Convertibility agreement would be symbolic of growing trade ties and reduce transaction costs for exporters.

Will all the chess pieces be in place within the next week in time for China to announce full convertibility of the New Zealand dollar into the renminbi during the Prime Minister's visit?

That's the big question as John Key prepares to leave for Beijing late Monday night for what will be his fifth official visit since becoming Prime Minister in late 2008.

While there will be an element of symbolism to any convertibility deal, the rapidly mounting two-way trade between New Zealand and China means it makes sense for this country to follow in Australia's footsteps and notch a convertibility deal.

Such a deal has the potential to reduce the transactional costs for exporters and bring an element of certainty to the currency side of deals as New Zealand and Chinese firms trading with each other will not have to first convert currency into US dollars and then on into either renminbi or New Zealand dollars.


Expectations that China and New Zealand are close to announcing a deal were heightened by a recent visit by the deputy governor of the People's Bank of China, Madame Hu Xiaolian, to New Zealand.

Hu - who had been officially invited to New Zealand as this year's Prime Minister's fellow from China - is one of that country's most powerful officials.

Officially she is in charge of monetary policy at the People's Bank, which is a huge brief given the size of the Chinese economy.

While in New Zealand Hu made presentations to predominantly academic audiences on the future prospects for the internationalisation of the RMB and China's monetary policy framework and attended a briefing with key members of the financial sector hosted by the NZ China Council.

The question of just when China will announce full convertibility of the New Zealand dollar with the RMB was inevitably raised during the Hu meetings.

She is understood to have played a cautious hand.

But behind the scenes there has been action aplenty since President Xi Jinping gave tacit approval for policy work to begin on a deal during his meeting with Key at last year's Boao forum.

Before the Boao meeting, Key had put full convertibility at the top of his priority list with China.
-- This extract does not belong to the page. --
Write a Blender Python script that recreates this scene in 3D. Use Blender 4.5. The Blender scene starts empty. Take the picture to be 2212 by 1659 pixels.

It's fair to say, the Prime Minister had been miffed that Australia had stolen a march on New Zealand on this score.


On his way up to the forum he had read a Treasury briefing and became more bullish on the issue after being placed next to one of the most powerful of China's Cabinet ministers - Xu Shaoshi, who chairs the National Development and Reform Commission - at a luncheon hosted by the President for visiting leaders.

The People's Bank of China granted licences to Westpac and ANZ to be the market makers in the direct trade of the Australia dollar and the renminbi.

And it is expected that both ANZ and Westpac will also be market makers when New Zealand follows the Australian model.

But there is also a possibility that a third player will be invited into the mix.

Speculation in financial circles is that additional player could be the Industrial and Commercial Bank of China which last month officially opened its New Zealand branch in Auckland.

ICBC chairman Jiang Jianqing did not directly allude to full convertibility during his official launch speech but he did indicate an expectation that ICBC NZ would quickly be a significant player as two-way investment between the two countries grows on the back of the fact that China is now New Zealand's largest trading partner.

ICBC NZ's board is chaired by former Reserve Bank Governor Don Brash.

Key is understood to have had a private meeting with Jiang during his visit.

It will be a coup if both country's respective officials can manage to get the deal in place in time for the Prime Minister's visit. Particularly as the policy work and approvals would have had to be given within a substantially shorter timeframe than it took for Australia to get its own arrangements in place.

Key's trip has long been portrayed as an opportunity to heal any lingering wounds over last year's botulism scare which strongly affected the credibility of the New Zealand dairy brand within China.

The scare turned out to be the upshot of a false-positive test.

But the discussions on convertibility of the respective currencies make clear the relationship is much larger than simply a dairy play.

That said it is true to say the botulism scare did cast a shadow over dairy co-operative Fonterra's exports to China. In particular, the base infant formula which it made under contract for major players like Danone which markets the Dumex brand in China, and, Nutricea with its Karicare brand.

The topic will also be to the forefront during discussions that the Prime Minister will hold with the Chinese leadership and in side-talks with Fonterra and its counter-parties. And during a meeting with many of the NZ infant formula manufacturers and their buyers who are travelling to Beijing to leverage Key's visit to rebuild confidence in their products.

Key will also endeavour to reassure Chinese consumers as to the safety of New Zealand's dairy products in what is possibly another "first", a press conference that he will hold with domestic media to explain the steps the Government has taken to strengthen food safety requirements.

The omens from the Chinese side for this visit are positive.